WHAT TO WORK ON >> Copy out all lines with the word "Blender" in them.

-- Start TASK INPUT --

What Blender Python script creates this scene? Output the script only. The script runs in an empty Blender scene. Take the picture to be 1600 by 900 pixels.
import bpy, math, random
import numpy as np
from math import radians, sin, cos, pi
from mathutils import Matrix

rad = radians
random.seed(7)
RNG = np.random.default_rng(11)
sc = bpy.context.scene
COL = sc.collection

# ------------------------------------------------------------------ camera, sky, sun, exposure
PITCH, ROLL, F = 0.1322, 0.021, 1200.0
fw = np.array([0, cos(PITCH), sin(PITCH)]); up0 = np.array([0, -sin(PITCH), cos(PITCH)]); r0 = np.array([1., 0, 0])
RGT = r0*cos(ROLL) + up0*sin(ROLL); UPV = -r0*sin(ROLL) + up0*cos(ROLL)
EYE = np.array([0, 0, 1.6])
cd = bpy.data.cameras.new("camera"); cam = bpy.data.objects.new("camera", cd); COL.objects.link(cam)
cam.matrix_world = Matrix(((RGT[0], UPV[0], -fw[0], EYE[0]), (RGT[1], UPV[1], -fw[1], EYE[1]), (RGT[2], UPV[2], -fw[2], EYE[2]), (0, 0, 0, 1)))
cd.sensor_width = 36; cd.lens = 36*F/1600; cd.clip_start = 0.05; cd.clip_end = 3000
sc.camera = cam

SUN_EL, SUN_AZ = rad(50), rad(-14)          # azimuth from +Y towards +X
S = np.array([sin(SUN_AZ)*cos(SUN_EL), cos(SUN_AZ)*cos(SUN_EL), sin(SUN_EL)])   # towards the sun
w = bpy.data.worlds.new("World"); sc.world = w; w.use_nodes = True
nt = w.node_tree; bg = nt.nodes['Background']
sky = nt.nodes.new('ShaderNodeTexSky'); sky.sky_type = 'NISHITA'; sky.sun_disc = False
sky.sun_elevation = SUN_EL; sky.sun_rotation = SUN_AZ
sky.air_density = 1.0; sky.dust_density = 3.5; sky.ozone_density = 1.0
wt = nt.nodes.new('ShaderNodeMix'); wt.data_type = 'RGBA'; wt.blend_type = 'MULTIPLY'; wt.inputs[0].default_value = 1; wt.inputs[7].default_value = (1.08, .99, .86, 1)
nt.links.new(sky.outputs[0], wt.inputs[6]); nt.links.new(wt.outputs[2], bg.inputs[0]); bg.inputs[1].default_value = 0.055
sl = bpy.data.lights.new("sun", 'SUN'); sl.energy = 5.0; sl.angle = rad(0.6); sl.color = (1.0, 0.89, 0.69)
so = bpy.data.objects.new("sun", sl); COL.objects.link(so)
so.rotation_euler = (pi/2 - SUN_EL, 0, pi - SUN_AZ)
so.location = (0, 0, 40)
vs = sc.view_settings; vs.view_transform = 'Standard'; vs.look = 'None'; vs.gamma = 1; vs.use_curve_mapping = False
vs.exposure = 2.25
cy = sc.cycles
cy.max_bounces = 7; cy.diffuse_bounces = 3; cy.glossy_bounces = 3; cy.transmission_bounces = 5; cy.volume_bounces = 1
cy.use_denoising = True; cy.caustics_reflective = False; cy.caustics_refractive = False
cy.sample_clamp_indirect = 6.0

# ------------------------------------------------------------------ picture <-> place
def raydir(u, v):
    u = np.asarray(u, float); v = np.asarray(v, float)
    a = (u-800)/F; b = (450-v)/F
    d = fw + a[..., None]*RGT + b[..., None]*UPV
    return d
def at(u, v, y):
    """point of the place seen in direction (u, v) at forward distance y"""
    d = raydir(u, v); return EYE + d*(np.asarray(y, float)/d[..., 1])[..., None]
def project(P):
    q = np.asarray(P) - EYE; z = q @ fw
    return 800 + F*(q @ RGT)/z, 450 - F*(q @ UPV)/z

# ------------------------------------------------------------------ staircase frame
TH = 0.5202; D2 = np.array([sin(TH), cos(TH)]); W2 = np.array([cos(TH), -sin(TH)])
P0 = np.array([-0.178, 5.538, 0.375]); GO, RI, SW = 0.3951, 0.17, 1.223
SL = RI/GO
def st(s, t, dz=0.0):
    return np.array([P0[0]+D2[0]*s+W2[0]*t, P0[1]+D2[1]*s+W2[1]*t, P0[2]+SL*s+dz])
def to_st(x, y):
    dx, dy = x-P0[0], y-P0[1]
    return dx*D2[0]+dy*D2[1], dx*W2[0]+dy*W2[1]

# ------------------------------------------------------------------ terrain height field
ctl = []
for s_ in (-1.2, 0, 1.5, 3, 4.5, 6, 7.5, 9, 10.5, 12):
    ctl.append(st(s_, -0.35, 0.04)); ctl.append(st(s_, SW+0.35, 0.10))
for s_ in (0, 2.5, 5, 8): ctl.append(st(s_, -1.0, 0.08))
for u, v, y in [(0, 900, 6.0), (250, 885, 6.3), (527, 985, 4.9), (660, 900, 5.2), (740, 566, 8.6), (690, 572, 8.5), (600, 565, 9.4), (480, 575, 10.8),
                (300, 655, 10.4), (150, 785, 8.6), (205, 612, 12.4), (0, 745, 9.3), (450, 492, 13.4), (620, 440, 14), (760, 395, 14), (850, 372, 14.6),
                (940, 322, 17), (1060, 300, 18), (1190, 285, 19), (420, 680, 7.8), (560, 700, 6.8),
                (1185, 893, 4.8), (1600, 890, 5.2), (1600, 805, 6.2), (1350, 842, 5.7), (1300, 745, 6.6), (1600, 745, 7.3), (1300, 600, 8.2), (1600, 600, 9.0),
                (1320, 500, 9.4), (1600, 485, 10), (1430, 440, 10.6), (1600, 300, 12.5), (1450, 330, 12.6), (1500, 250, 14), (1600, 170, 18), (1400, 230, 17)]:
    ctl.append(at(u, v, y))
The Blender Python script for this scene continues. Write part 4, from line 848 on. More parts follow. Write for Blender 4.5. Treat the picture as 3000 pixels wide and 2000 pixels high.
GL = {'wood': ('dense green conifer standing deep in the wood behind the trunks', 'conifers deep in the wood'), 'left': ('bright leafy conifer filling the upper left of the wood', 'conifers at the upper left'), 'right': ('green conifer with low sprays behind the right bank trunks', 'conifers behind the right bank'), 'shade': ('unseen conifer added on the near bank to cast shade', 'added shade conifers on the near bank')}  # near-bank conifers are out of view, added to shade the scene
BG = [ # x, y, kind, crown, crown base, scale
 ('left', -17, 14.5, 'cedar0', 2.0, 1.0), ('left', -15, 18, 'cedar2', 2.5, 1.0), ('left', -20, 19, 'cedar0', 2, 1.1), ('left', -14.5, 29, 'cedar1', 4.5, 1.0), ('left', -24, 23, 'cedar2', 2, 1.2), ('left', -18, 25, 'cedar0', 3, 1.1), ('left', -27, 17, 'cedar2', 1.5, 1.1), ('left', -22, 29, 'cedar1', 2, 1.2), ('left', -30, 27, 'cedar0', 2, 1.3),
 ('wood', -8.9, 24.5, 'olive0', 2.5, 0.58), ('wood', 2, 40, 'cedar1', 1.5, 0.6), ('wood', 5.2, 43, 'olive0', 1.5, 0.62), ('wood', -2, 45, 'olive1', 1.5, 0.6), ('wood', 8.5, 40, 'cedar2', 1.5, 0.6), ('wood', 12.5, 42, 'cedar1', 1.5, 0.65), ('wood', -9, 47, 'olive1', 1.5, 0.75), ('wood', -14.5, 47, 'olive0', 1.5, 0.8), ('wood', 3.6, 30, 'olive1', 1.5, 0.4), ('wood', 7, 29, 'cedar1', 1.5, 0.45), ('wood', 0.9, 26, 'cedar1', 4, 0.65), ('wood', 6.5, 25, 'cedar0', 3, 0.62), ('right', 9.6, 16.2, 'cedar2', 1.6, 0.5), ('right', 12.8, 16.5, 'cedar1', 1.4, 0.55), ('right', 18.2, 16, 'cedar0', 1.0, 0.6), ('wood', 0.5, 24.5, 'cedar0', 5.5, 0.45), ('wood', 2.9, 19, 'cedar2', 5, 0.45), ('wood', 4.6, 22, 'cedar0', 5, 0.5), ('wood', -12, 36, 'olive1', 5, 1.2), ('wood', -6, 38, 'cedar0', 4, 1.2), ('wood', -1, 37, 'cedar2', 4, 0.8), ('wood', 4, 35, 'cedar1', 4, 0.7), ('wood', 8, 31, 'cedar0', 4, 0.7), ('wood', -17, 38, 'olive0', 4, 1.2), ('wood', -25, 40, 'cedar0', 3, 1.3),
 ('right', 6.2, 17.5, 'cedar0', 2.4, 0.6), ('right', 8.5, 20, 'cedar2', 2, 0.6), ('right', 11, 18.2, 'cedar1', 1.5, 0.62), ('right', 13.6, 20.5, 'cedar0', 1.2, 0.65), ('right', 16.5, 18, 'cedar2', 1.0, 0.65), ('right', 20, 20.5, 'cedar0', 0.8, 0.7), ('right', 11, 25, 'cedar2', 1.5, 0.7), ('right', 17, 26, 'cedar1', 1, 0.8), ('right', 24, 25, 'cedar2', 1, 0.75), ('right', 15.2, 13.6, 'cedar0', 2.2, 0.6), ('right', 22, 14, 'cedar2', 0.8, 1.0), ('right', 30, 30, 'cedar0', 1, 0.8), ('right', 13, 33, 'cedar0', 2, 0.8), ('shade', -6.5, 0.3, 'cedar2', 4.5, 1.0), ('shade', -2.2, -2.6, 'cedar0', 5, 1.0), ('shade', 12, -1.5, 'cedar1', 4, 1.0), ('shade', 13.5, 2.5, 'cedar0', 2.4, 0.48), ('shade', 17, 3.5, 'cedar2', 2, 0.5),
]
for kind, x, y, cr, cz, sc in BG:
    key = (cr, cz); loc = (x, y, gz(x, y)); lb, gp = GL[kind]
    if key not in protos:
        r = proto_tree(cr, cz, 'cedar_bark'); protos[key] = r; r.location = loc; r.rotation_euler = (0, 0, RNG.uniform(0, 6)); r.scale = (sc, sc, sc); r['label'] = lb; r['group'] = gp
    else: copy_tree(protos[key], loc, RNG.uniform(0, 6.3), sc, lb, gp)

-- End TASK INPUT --

EXERCISE OUTPUT >>
What Blender Python script creates this scene? Output the script only. The script runs in an empty Blender scene. Take the picture to be 1600 by 900 pixels.
The Blender Python script for this scene continues. Write part 4, from line 848 on. More parts follow. Write for Blender 4.5. Treat the picture as 3000 pixels wide and 2000 pixels high.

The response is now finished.